> [What is being asked] Note each line where "objects" appears, and copy it.

> [Collected material]

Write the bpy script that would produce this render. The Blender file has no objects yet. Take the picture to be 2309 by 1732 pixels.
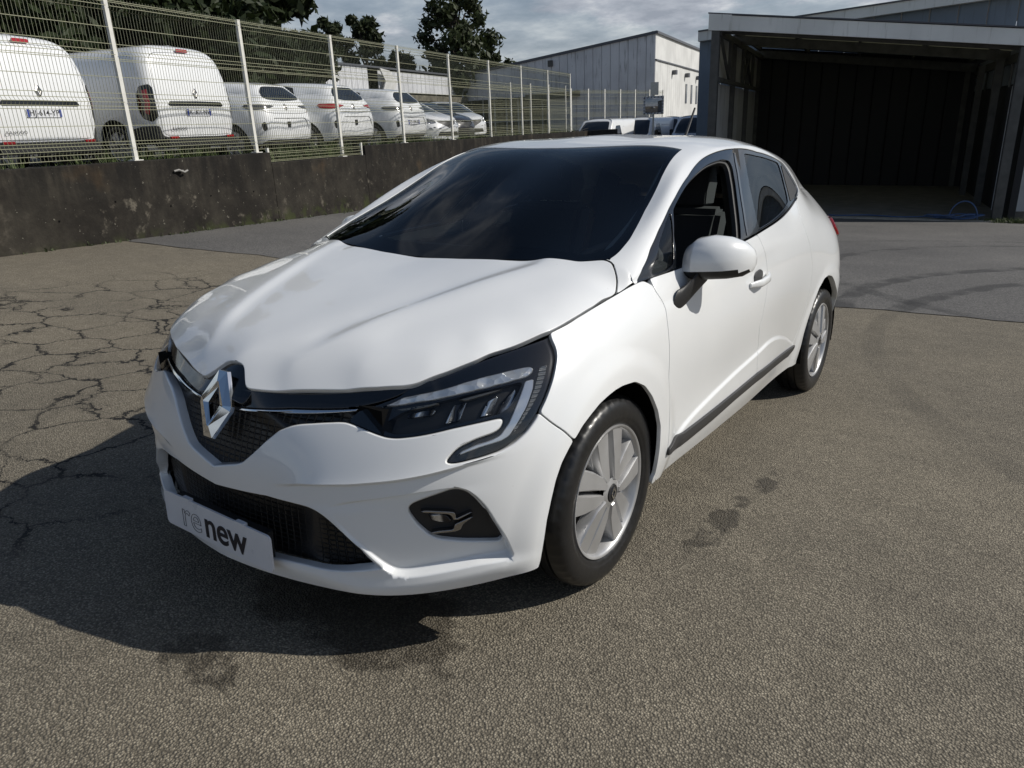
import bpy, bmesh, math, random
import numpy as np
from mathutils import Vector, Matrix
from mathutils.bvhtree import BVHTree
from mathutils.geometry import delaunay_2d_cdt

random.seed(7); rng = np.random.default_rng(7)
SC = bpy.context.scene
COL = SC.collection

# ------------------------------------------------------------------ camera, sky, sun, exposure
CAM_C = np.array([1.8157777, -1.9018057, 1.3001282])           # camera in the car's own frame
CAM_R = np.array([0.8125183287081519, 0.5829355660845988, 0.0003021703822786266])
CAM_U = np.array([-0.16804772846615953, 0.2337350618429404, 0.9576679392266615])
CAM_F = np.array([-0.5581880744611761, 0.7781735324841788, -0.28787501953177413])
FPX = 1643.03
# car frame -> world frame (the yard slopes gently away from the camera)
M3 = np.array([[0.9999778329288914, 0.0, 0.006658351961119346],
               [-0.0003986159152597477, 0.9982063593596254, 0.05986572675040726],
               [-0.006646409270443965, -0.059867053827646524, 0.9981842320482764]])
M4 = Matrix([list(M3[0]) + [0], list(M3[1]) + [0], list(M3[2]) + [0], [0, 0, 0, 1]])

cam_data = bpy.data.cameras.new('camera')
cam = bpy.data.objects.new('camera', cam_data); COL.objects.link(cam)
cam_data.sensor_fit = 'HORIZONTAL'; cam_data.sensor_width = 36.0
cam_data.lens = 36.0 * FPX / 2309.0
cam_data.clip_start = 0.05; cam_data.clip_end = 2000
_r, _u, _f, _c = M3 @ CAM_R, M3 @ CAM_U, M3 @ CAM_F, M3 @ CAM_C
cam.matrix_world = Matrix([[_r[0], _u[0], -_f[0], _c[0]], [_r[1], _u[1], -_f[1], _c[1]],
                           [_r[2], _u[2], -_f[2], _c[2]], [0, 0, 0, 1]])
SC.camera = cam
SC.view_settings.view_transform = 'Standard'; SC.view_settings.look = 'None'
SC.view_settings.exposure = EXPOSURE = 0.0
SC.view_settings.gamma = 1.0
SC.view_settings.use_curve_mapping = False
SC.cycles.max_bounces = 8; SC.cycles.transparent_max_bounces = 24
SC.cycles.use_denoising = True
SC.cycles.sample_clamp_indirect = 6.0

SUN_AZ, SUN_EL = math.radians(55.4), math.radians(38.0)      # azimuth clockwise from +y
sd = Vector((math.sin(SUN_AZ) * math.cos(SUN_EL), math.cos(SUN_AZ) * math.cos(SUN_EL), math.sin(SUN_EL)))
sun_data = bpy.data.lights.new('sun', 'SUN'); sun_data.energy = 3.9; sun_data.angle = math.radians(0.55)
sun_data.color = (1.0, 0.955, 0.88)
sun = bpy.data.objects.new('sun', sun_data); COL.objects.link(sun)
sun.rotation_euler = sd.to_track_quat('Z', 'Y').to_euler(); sun.location = sd * 60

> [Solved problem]
Write the bpy script that would produce this render. The Blender file has no objects yet. Take the picture to be 2309 by 1732 pixels.
cam = bpy.data.objects.new('camera', cam_data); COL.objects.link(cam)
sun = bpy.data.objects.new('sun', sun_data); COL.objects.link(sun)